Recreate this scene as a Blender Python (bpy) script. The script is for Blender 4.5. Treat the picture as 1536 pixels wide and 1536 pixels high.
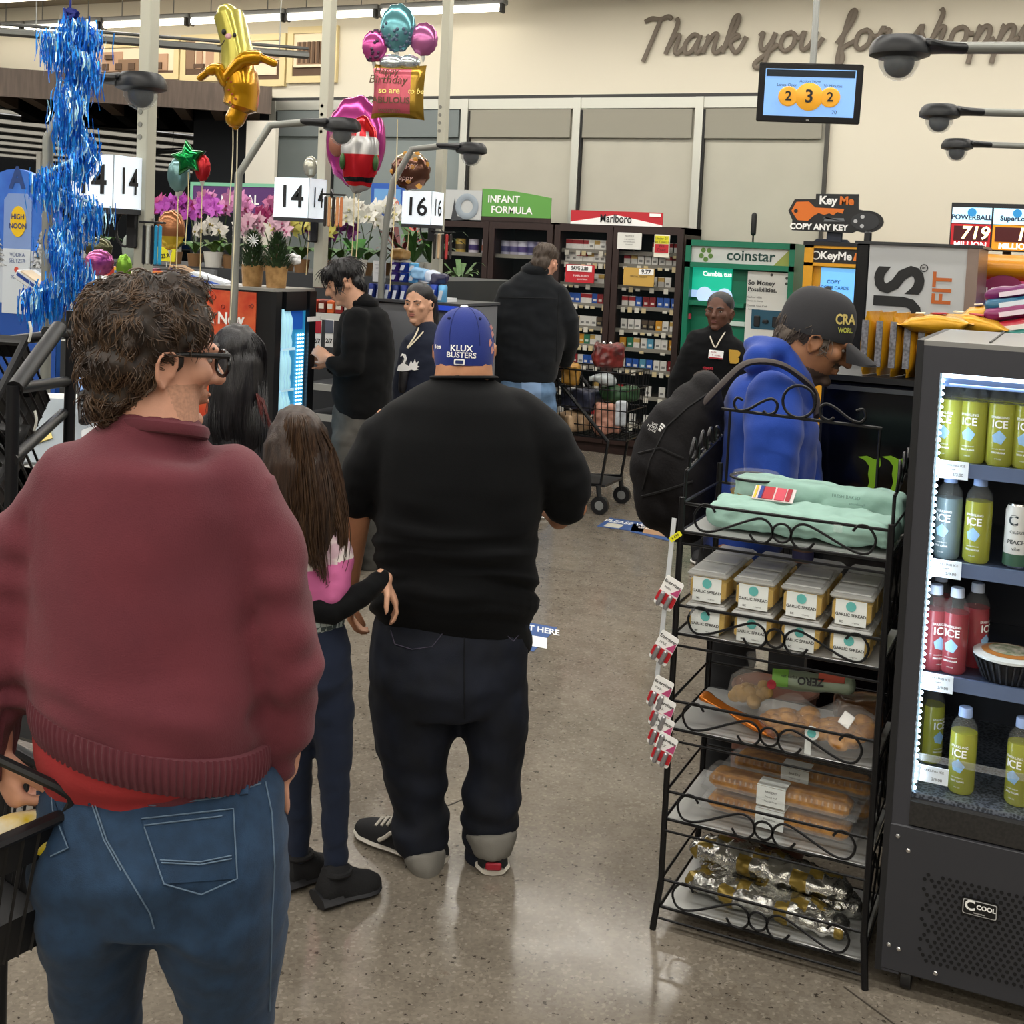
import bpy, bmesh, math, random
import numpy as np
from mathutils import Vector, Matrix, Euler, noise
from mathutils.bvhtree import BVHTree
random.seed(7)
for o in list(bpy.data.objects): bpy.data.objects.remove(o)
SC = bpy.context.scene
COL = SC.collection
# ---------------------------------------------------------------- camera
FPX, PPX, PPY = 1838.0, 768.0, 493.0
def _cam(yaw, pitch, roll):
    cy, sy, cp, sp, cr, sr = math.cos(yaw), math.sin(yaw), math.cos(pitch), math.sin(pitch), math.cos(roll), math.sin(roll)
    base = np.array([[1, 0, 0], [0, 0, -1], [0, 1, 0]], float)
    Ry = np.array([[cy, 0, -sy], [0, 1, 0], [sy, 0, cy]]); Rx = np.array([[1, 0, 0], [0, cp, -sp], [0, sp, cp]])
    Rz = np.array([[cr, -sr, 0], [sr, cr, 0], [0, 0, 1]])
    return Rz @ Rx @ Ry @ base
CM = _cam(-.43, .064, .047)
CP = np.array([0, 0, 1.78])
cd = bpy.data.cameras.new('camera'); cam = bpy.data.objects.new('camera', cd); COL.objects.link(cam)
cd.sensor_width = 36; cd.lens = 36 * FPX / 1536; cd.shift_y = (PPY - 768) / 1536; cd.clip_start = .05
cam.matrix_world = Matrix(((CM[0][0], -CM[1][0], -CM[2][0], 0), (CM[0][1], -CM[1][1], -CM[2][1], 0), (CM[0][2], -CM[1][2], -CM[2][2], 1.78), (0, 0, 0, 1)))
SC.camera = cam
def ray(x, y): return CM.T @ np.array([(x - PPX) / FPX, (y - PPY) / FPX, 1.0])
def G(x, y, z=0.0): d = ray(x, y); return Vector(CP + d * (z - CP[2]) / d[2])          # point at height z
def A(x, y, dep): return Vector(CP + ray(x, y) * dep)                                   # point at distance dep
def AY(x, y, Y): d = ray(x, y); return Vector(CP + d * Y / d[1])                        # point on plane Y
def AX(x, y, X): d = ray(x, y); return Vector(CP + d * X / d[0])                        # point on plane X
# ---------------------------------------------------------------- light
w = bpy.data.worlds.new('world'); SC.world = w; w.use_nodes = True
w.node_tree.nodes['Background'].inputs[0].default_value = (1, .98, .95, 1)
w.node_tree.nodes['Background'].inputs[1].default_value = .22
SC.view_settings.view_transform = 'Standard'; SC.view_settings.look = 'None'
SC.view_settings.exposure = 0.0; SC.view_settings.gamma = 1; SC.view_settings.use_curve_mapping = False
CEIL = 4.4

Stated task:
Check each line above for the word "scene" and copy the ones that have it.

Reply to the task:
Recreate this scene as a Blender Python (bpy) script. The script is for Blender 4.5. Treat the picture as 1536 pixels wide and 1536 pixels high.
SC = bpy.context.scene